[tex-k] About spaces in file names

Heiko Oberdiek oberdiek at uni-freiburg.de
Sat Apr 23 12:45:30 CEST 2005

On Fri, Apr 22, 2005 at 05:41:07PM +0200, Olaf Weber wrote:

> Heiko Oberdiek writes:
> > Afaik Olaf did somethink regarding TeX. Spaces are supported by
> > using quotes. However, the problem are now the quotes :-(
> > Therefore I would appreciate an interface with explicit curly
> > braces with catcodes 1 and 2, so that all bytes (0-255) can
> > be expressed inside (example, see below).
> Right now, if you use (plain) TeX and do
>  \input{story}
> the file being looked for will be "{story}.tex"; do
>  \input{sto ry}
> and TeX will look for "{sto.tex".  It would be possible to get TeX to
> interpret these braces.
> For LaTeX's |\input| macro I presume you'd not want to add the braces
> twice:
>  \input{{sto ry}}
> and instead use
>  \input{sto ry}
> Doing this without getting LaTeX to add additional braces before
> feeding the filename to the |\input| or |\openin| primitive turns out
> to be hard: the filename scanner is not in a good position to tell
> whether it is scanning normal text (where it would interpret braces
> and in their absence stop at the first space) or (say) a macro
> argument (where might want to scan to the end of the argument even in
> the presence of spaces); cases like \input #1.sty turn out to be
> "interesting" to handle.  When I last looked at this I couldn't get
> this completely right, so fell back on the rather primitive hack we
> have today.

Probably it is too dangerous to change the behaviour of the
primitive \input because of compatibility.
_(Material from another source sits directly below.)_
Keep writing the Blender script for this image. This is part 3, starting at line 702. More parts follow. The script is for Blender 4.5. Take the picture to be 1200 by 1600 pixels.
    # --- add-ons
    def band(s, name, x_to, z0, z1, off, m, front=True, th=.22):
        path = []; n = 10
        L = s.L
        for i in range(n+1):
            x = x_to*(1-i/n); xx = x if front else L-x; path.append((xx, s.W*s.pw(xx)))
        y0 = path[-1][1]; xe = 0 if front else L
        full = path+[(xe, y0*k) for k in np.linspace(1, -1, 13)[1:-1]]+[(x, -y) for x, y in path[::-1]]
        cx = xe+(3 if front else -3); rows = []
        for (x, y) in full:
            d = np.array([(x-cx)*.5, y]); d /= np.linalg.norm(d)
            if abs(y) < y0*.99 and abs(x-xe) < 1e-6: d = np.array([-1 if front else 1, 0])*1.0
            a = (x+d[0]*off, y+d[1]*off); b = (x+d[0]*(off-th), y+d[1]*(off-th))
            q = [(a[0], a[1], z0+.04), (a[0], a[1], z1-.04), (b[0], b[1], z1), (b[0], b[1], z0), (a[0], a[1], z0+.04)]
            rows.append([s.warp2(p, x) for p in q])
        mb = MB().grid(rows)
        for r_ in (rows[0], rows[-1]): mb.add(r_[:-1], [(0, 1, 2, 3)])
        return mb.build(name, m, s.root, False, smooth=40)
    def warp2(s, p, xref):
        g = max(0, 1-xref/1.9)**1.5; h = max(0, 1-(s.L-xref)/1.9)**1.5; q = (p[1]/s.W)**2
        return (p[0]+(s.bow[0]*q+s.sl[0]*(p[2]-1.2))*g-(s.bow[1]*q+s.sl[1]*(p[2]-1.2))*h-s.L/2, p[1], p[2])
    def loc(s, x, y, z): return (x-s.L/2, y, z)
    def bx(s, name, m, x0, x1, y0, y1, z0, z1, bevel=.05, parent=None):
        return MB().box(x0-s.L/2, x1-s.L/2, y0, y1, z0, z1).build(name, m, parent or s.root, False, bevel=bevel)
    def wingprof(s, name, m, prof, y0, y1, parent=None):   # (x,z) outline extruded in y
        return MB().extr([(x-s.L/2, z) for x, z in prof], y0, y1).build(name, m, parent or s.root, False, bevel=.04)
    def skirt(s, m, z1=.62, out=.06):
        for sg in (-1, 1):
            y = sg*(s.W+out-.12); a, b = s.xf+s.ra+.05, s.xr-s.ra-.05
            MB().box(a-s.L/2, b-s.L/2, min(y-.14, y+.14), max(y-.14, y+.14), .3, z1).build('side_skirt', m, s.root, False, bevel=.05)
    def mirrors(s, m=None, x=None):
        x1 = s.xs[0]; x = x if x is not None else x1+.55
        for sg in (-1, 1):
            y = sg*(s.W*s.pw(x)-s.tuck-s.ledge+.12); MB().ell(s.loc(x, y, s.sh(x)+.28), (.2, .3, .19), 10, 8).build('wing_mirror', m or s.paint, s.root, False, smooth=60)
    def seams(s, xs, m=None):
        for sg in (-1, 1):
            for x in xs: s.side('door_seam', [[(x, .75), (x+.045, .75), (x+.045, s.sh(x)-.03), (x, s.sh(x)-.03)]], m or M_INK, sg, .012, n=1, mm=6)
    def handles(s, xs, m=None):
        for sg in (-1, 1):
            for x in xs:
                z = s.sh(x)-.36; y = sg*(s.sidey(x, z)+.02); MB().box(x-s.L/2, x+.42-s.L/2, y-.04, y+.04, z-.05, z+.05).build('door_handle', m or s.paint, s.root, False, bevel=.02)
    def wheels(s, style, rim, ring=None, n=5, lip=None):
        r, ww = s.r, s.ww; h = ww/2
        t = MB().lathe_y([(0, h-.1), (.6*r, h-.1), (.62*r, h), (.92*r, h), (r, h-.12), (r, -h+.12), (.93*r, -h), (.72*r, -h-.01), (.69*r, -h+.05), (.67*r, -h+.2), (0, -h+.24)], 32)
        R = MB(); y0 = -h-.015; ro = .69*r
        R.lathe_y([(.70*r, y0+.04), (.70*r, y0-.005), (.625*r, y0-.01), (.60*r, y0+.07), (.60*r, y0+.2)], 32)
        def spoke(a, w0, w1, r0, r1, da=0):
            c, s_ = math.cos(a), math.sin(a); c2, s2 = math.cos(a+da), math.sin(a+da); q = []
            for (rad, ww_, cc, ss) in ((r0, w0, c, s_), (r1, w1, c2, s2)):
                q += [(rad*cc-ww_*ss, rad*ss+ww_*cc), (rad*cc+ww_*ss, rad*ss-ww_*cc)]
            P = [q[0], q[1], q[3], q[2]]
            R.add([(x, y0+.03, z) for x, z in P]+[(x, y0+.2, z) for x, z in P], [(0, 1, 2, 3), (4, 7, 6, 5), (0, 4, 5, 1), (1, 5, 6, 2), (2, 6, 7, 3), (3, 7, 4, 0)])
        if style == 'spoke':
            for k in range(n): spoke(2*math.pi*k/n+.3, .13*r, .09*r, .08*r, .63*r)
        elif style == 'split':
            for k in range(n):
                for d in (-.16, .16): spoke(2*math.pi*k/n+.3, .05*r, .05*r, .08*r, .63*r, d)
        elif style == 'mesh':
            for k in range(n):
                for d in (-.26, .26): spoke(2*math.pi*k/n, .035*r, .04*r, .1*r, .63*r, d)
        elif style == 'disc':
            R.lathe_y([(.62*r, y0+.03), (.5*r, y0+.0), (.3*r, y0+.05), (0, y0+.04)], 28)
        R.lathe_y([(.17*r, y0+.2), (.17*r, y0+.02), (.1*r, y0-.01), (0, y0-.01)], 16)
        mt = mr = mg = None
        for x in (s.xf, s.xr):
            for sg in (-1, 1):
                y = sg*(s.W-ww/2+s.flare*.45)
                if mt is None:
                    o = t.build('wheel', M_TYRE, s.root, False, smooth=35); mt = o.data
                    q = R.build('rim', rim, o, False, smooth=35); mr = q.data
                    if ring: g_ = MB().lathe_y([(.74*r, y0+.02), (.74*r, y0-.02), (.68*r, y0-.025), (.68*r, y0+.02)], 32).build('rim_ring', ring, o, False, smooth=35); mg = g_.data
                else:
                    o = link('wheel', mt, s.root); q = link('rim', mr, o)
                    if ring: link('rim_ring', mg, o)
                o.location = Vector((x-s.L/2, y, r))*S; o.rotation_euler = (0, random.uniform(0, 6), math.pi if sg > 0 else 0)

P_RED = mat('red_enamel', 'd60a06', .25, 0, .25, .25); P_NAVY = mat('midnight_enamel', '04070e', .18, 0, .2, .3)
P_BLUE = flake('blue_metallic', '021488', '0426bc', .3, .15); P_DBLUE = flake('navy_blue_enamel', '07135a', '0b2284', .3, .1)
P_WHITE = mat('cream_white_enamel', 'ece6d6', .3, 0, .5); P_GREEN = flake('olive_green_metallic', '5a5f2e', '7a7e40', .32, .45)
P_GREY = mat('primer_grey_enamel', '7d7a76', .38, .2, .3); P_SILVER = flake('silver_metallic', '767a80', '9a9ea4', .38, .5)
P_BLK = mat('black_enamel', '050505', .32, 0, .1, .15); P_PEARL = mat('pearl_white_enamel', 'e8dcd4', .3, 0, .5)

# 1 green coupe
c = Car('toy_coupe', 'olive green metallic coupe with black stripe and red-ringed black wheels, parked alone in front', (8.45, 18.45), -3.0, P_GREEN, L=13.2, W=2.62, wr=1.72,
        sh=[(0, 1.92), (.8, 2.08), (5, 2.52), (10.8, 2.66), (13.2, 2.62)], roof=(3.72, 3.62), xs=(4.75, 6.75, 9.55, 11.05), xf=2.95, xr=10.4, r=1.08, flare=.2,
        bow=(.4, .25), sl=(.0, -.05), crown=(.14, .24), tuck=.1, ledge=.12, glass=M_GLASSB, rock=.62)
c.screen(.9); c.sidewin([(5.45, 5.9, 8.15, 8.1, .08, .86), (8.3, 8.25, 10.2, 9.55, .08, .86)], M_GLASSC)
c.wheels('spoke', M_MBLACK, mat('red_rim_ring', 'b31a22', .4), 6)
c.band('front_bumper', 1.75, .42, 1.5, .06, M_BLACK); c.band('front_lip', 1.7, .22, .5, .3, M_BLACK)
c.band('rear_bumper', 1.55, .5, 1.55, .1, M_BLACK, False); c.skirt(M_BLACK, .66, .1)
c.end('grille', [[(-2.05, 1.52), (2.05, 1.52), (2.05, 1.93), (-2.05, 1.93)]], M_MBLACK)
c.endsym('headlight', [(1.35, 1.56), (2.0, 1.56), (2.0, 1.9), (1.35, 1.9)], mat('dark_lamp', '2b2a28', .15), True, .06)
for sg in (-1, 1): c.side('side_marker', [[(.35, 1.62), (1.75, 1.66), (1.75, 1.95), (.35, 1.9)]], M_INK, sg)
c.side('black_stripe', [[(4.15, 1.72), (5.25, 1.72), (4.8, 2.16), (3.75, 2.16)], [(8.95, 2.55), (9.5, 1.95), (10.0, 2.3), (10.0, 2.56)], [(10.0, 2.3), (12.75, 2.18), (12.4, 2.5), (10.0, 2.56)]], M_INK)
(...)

Without having looked into the source code, two ideas:
Example file name: Funny "}file{" name.tex

a) Additional primitives (e-TeX?):
  \einput{<token list>}
  \eopenin<stream>{<token list>}
  \eopenout<stream>{<token list>}

  Eg: \einput{Funny "\string}file\string{" name.tex}

b) Encoding of file names:

  \input @base64 at RnVubnkgIn1maWxleyIgbmFtZS50ZXg=@
  \input @quoted-printable at Funny=20=22=7Dfile=7B=22=20name.tex

  If the file name contains the markers "@<encoding>@...@", then
  the stuff "..." is decoded and contains the file
  name: Funny "file" name.tex

In both cases the extension of the file names must be given to
avoid problems with file names without extension.